By Chipley McQueen Thornton, PhD, Lead Pastor, FBC Springville
A man in Ft. Worth, Texas once told me that he died and went to hell. He looked up and saw a bright light. Jesus told him he could return to the living if he would tell everyone of his experience. The man told me that when he opened his eyes he was in a morgue with a sheet over his head and a tag on his toe! He sat up, walked out of the morgue, and ran home . . . buck naked!
Did this man meet Jesus? I doubt it, but cannot say for certain. I can neither prove nor disprove his experience. We often hear of similar stories (without the nudity!). Perhaps this example is extreme, but how can we verify when people claim God spoke to them?
D.A. Carson’s book, The Gagging of God, deals with the key issue at-hand: “Many [Christians] now rely far more on inward promptings than on their Bible knowledge to decide what they are going to do in a situation.” Donald Whitney, in The Compromised Church, says, “The evangelistic method of Jesus and the apostles was not to urge people to seek direct experiences with God; instead they went about preaching and teaching the Scriptures (see, for instance, Mark 1:14-15). And Jesus did not say that once we have spiritual life we live by direct mystical experience with God; rather, we ‘live . . . on every word that comes from the mouth of God’ (Matthew 4:4). . . . So in Scripture the normative method of meeting God is through Scripture.”
The real issue is this: Do we believe Scripture is sufficient? Is Scripture enough, or do we need signs and wonders? Throughout history, the enemy adjusts his strategy to challenge (or add to) Scripture. Through a serpent in the garden (Did God actually say . . . ? Gen. 3:1) or church tradition (16th century catholicism) or intellectualism (17th & 18th century enlightenment) or higher criticism (19th century) or postmodernism (20th century), the enemy attempts to detracts us from Scripture any way he can.

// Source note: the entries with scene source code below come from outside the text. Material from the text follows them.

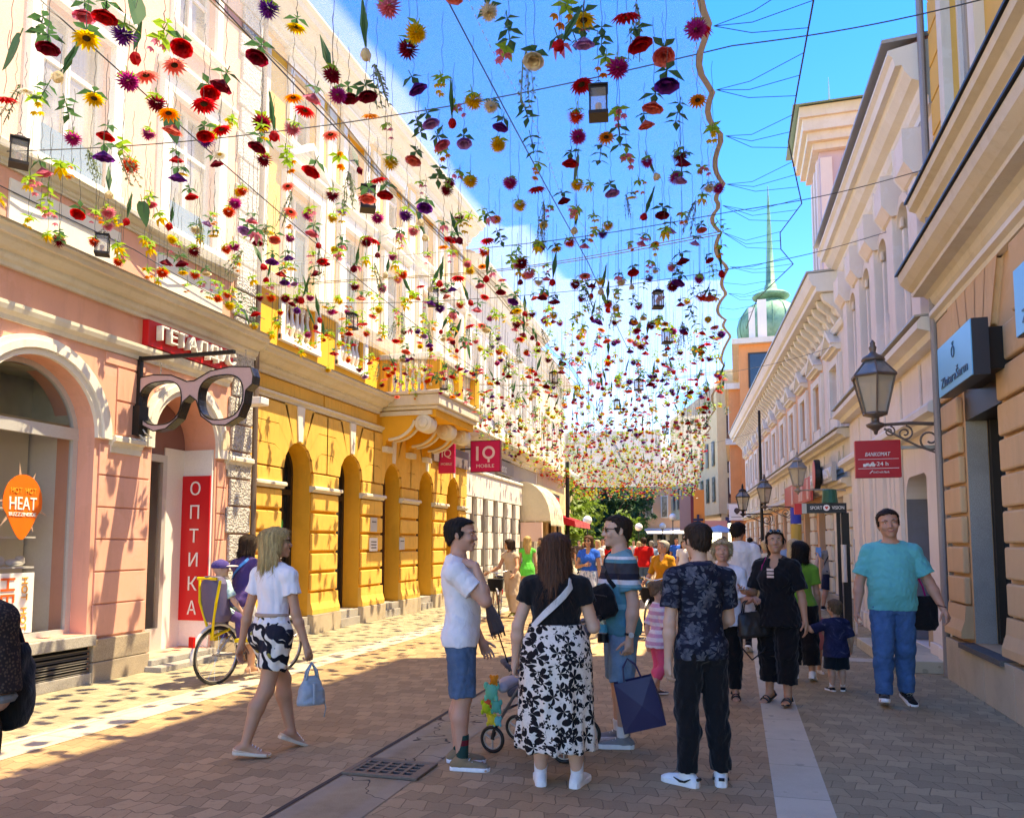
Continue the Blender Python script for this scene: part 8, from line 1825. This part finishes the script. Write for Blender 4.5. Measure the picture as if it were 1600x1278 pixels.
# ---- bicycles
def bicycle(loc, rz, frame_mat, label, basket=None, child_seat=False, steer=0):
    P = empty('bicycle', loc, rz, label, 'bicycle'); r = .335; M_tyre = plain('tyre_rubber', (.02, .02, .02), .8); M_chr = plain('chrome', (.5, .5, .5), .25, .9)
    for y, nm in ((-.53, 0), (.55, steer)):
        Rz = Matrix.Rotation(nm, 3, 'Z'); b = MB(); circ = lambda rr: [tuple(Rz @ Vector((0, rr*math.cos(q), rr*math.sin(q)))+Vector((0, y, r))) for q in [k*2*math.pi/36 for k in range(36)]]
        b.tube(circ(r-.017), .017, 6, closed=True); w = b.build('wheel', M_tyre, P, True); b = MB(); b.tube(circ(r-.042), .011, 5, closed=True); b.build('rim', M_chr, w, True); b = MB()
        for k in range(18): q = k*math.pi/9; b.tube([tuple(Rz @ Vector((.02*(-1)**k, .015*math.cos(q), .015*math.sin(q)))+Vector((0, y, r))), tuple(Rz @ Vector((0, (r-.04)*math.cos(q+.1), (r-.04)*math.sin(q+.1)))+Vector((0, y, r)))], .0016, 4)
        b.tube([tuple(Rz @ Vector((x, 0, 0))+Vector((0, y, r))) for x in (-.06, .06)], .014, 8); b.build('spokes', M_chr, w)
        b = MB(); b.tube([tuple(Rz @ Vector((0, (r+.02)*math.cos(q), (r+.02)*math.sin(q)))+Vector((0, y, r))) for q in [R(40)+k*R(150)/14 for k in range(15)]], .019, 6); b.build('mudguard', plain('white_mudguard', (.65, .65, .66), .35), P, True)
    b = MB(); t_ = lambda *p, rr=.016: b.tube(list(p), rr, 8)
    t_((0, -.53, r), (0, -.06, .30)); t_((0, -.06, .30), (0, -.2, .82)); t_((0, -.53, r), (0, -.17, .70), rr=.012); t_((0, -.06, .30), (0, .12, .40), (0, .36, .68), rr=.02); t_((0, -.15, .62), (0, .36, .74)); t_((0, .34, .86), (0, .40, .62)); t_((.04, .40, .62), (.05, .55, r), rr=.011); t_((-.04, .40, .62), (-.05, .55, r), rr=.011); b.build('frame', frame_mat, P, True)
    b = MB(); b.tube([(0, .34, .86), (0, .32, .98)], .014, 8); b.tube([(-.30, .14, 1.02), (-.24, .26, 1.04), (-.05, .33, .99), (.05, .33, .99), (.24, .26, 1.04), (.30, .14, 1.02)], .012, 8); b.build('handlebar', M_chr, P, True)
    b = MB(); 
    for sx in (-1, 1): b.tube([(sx*.29, .18, 1.025), (sx*.305, .08, 1.015)], .018, 8)
    b.build('grip', M_black, P); b = MB(); b.ball((0, -.24, .88), (.10, .14, .045), 12, 8); b.tube([(0, -.2, .8), (0, -.22, .87)], .014, 8); b.build('saddle', M_leather_b, P, True)
    b = MB(); b.lathe([(.07, -.004), (.09, -.004), (.09, .004), (.07, .004)], (.05, -.06, .30), 20, Matrix.Rotation(R(90), 3, 'Y')); b.tube([(.06, -.06, .3), (.08, .02, .15)], .009, 6); b.tube([(-.06, -.06, .3), (-.08, -.14, .45)], .009, 6); b.box(.07, .17, -.03, .07, .135, .16); b.box(-.17, -.07, -.19, -.09, .44, .465); b.build('crank', M_chr, P)
    b = MB(); b.box(-.04, .04, -.90, -.87, .46, .58); b.build('rear_light', plain('red_reflector', (.65, .01, .01), .3), P, bevel=.005)
    if basket: b = MB(); S = Sdf(); S.loft([(.62, .12, .09, .09), (.70, .16, .12, .12), (.88, .18, .14, .14)], (0, .52, 0), np.eye(3), .01, pw=3); S.mesh(.012, 'basket', basket, P)
    if child_seat:
        M_sv = plain('violet_grey_shell', (.10, .085, .16), .45); M_ye = plain('yellow_trim', (.75, .55, .02), .4)
        S = Sdf(); S.loft([(.72, .14, .14, .10), (.80, .17, .15, .12), (1.0, .17, .03, .15), (1.16, .16, -.02+.04, .17), (1.24, .11, .03, .16)], (0, -.55, 0), np.eye(3), .01, pw=2.6); S.loft([(.86, .13, .2, .04), (1.3, .13, .2, .09)], (0, -.52, 0), np.eye(3), .005, 's'); cs = S.mesh(.010, 'child_seat', M_sv, P)
        b = MB(); b.tube([(-.15, -.70, 1.22), (.15, -.70, 1.22)], .018, 7); b.tube([(-.165, -.66, 1.2), (-.13, -.68, .95), (-.05, -.64, .68), (0, -.6, .55)], .016, 7); b.tube([(.165, -.66, 1.2), (.13, -.68, .95), (.05, -.64, .68), (0, -.6, .55)], .016, 7); b.build('yellow_strap', M_ye, cs); b = MB(); b.tube([(0, -.6, .55), (0, -.35, .62)], .02, 7)
        for sx in (-1, 1): b.box(sx*.2-.04, sx*.2+.04, -.42, -.2, .48, .52)
        b.build('footrest', M_ye, cs)
    return P
bx, by = -5.70, 8.45
bicycle((bx, by, 0), -.2, plain('silver_grey_frame', (.3, .3, .32), .35, .4), 'bicycle with a violet and yellow child seat riding away along the left stone strip', None, True)
a = Human('cyclist in purple top with a blue strap riding away in front of the child', (bx-.045, by-.215, 0), -.2, 1.66, True, bulk=1.0, skin=SK_t, h=.0085, seed=12, sit=.93, lean=(0, .12), head=(-6, 2, 0), legs=(((-.08, .75, -.8), (0, -.25, -1)), ((.08, .42, -1), (0, -.12, -1))), arms=(dict(ua=(-.25, .75, -.75), fa=(-.1, .8, -.42), curl=.9), dict(ua=(.25, .75, -.75), fa=(.1, .8, -.42), curl=.9)))
a.build_body(HR_dark, face=False); a.top(C_purple, .016, .7, -.03, .014); a.legs_(CL('pale striped cotton', (.5, .5, .52)), .018, 1.2, .02, .05, 'shorts'); a.hair_long(HR_dark, .08, .42, flip=-.08)
for i in (0, 1): a.sandal(i, M_ballet)
a.strap('bag_strap', [surf_pt(a, q, z, .03) for q, z in ((130, .305), (150, .28), (170, .24), (195, .19), (215, .15))], .035, plain('bright_blue_webbing', (.02, .22, .62), .6))
a = Human('child in violet and white cap sitting in the bicycle child seat', (bx-.105, by-.51, 0), -.2, 1.12, kid=.8, bulk=1.0, skin=SK_f, h=.0085, seed=13, sit=.83, head=(-35, 0, 0), legs=(((-.35, .8, -.35), (0, .05, -1)), ((.35, .8, -.35), (0, .05, -1))), arms=(dict(ua=(-.5, .2, -1), fa=(-.1, .6, -.6)), dict(ua=(.5, .2, -1), fa=(.3, .5, -.8))))
a.build_body(HR_dark, face=False); a.top(CL('pale aqua cotton', (.42, .62, .62)), .014, .8, -.02, .014); a.legs_(C_purple, .014, 1.9, .008, .03)
S = Sdf(); u = a.hh; S.loft([(.52*u, .36*u, .46*u, .49*u), (.7*u, .365*u, .455*u, .5*u), (.88*u, .29*u, .37*u, .41*u), (1.0*u, .12*u, .15*u, .17*u), (1.04*u, .02*u, .02*u, .02*u)], a.hc, a.HM, .01, e=.012); S.mesh(.008, 'cap', CL('violet cap cotton', (.07, .05, .22)), a.P); b = MB(); b.ball(tuple(a.g(0, .55, .62)), (.085, .10, .012), 12, 6, Matrix(a.HM.tolist())); b.build('cap_peak', CL('pale pink peak', (.75, .6, .62)), a.P, True)
for i in (0, 1): a.shoe(i, C_white)
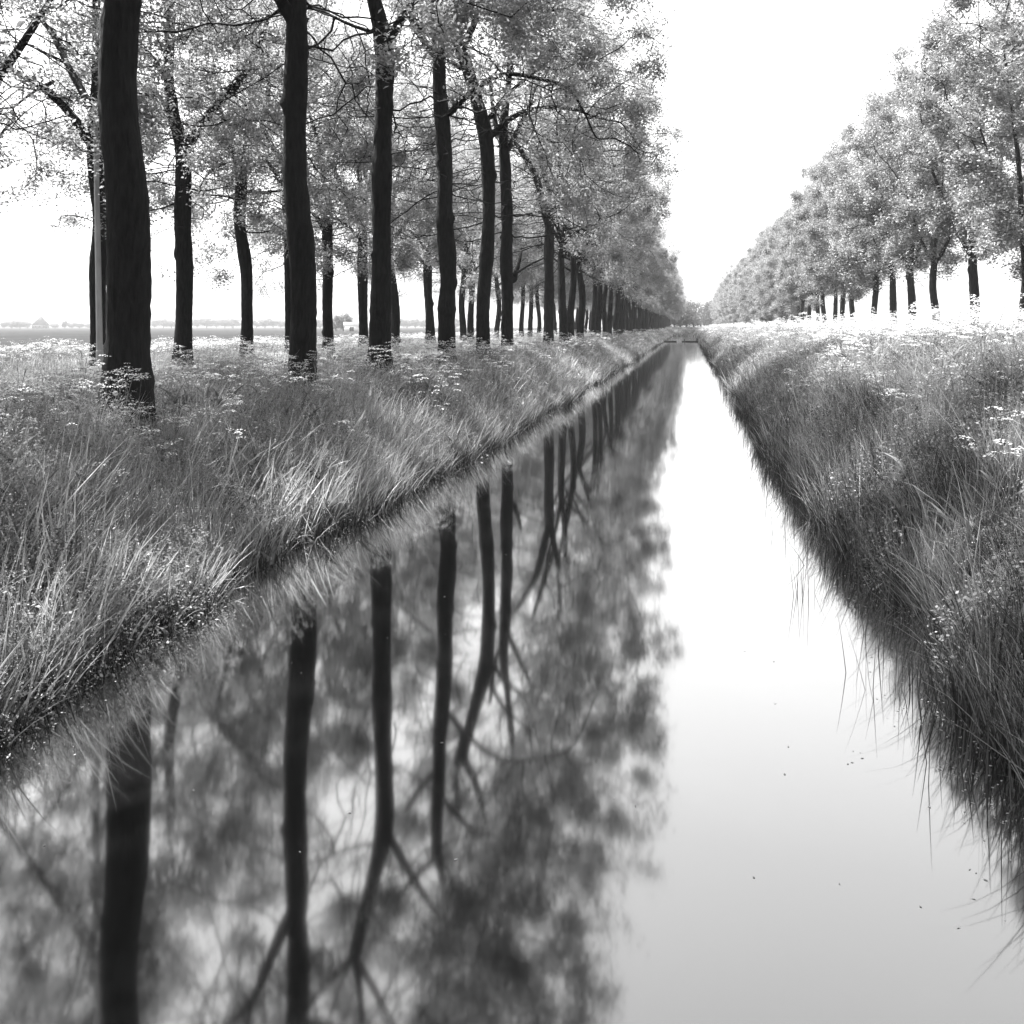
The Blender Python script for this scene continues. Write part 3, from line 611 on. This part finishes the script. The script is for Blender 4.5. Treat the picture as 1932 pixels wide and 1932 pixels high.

In our times, the most common challenge to the sufficiency of Scripture is “the-Holy-Spirit-told-me” mysticism. Pastors often are the worst culprits. They throw this phrase around (oftentimes without thinking) to stamp God’s authority on an idea or agenda. Politicians do, too. Recently, I heard that two politicians both asserted that God told them they would win the election. One of them lost. Just because we have an emotional experience, goose bumps, warm fuzzies, or a dream doesn’t mean it came from the Holy Spirit. A man once told me, “The Holy Spirit gets a lot of credit for saying things the Holy Spirit never said.” He was right. I often hear people say: “God-told-me-to-tell-you . . .”. If it truly was God, we should reduce it to writing and staple it to the back of our Bible. Why, you ask? Because if God said it, it is inspired. Peter—who heard God’s voice when Jesus was transfigured—says “we have something more sure, the prophetic word, to which you will do well to pay attention’” (1 Peter 1:19). We live in a free society. People can believe what they want. The Bible is enough for me.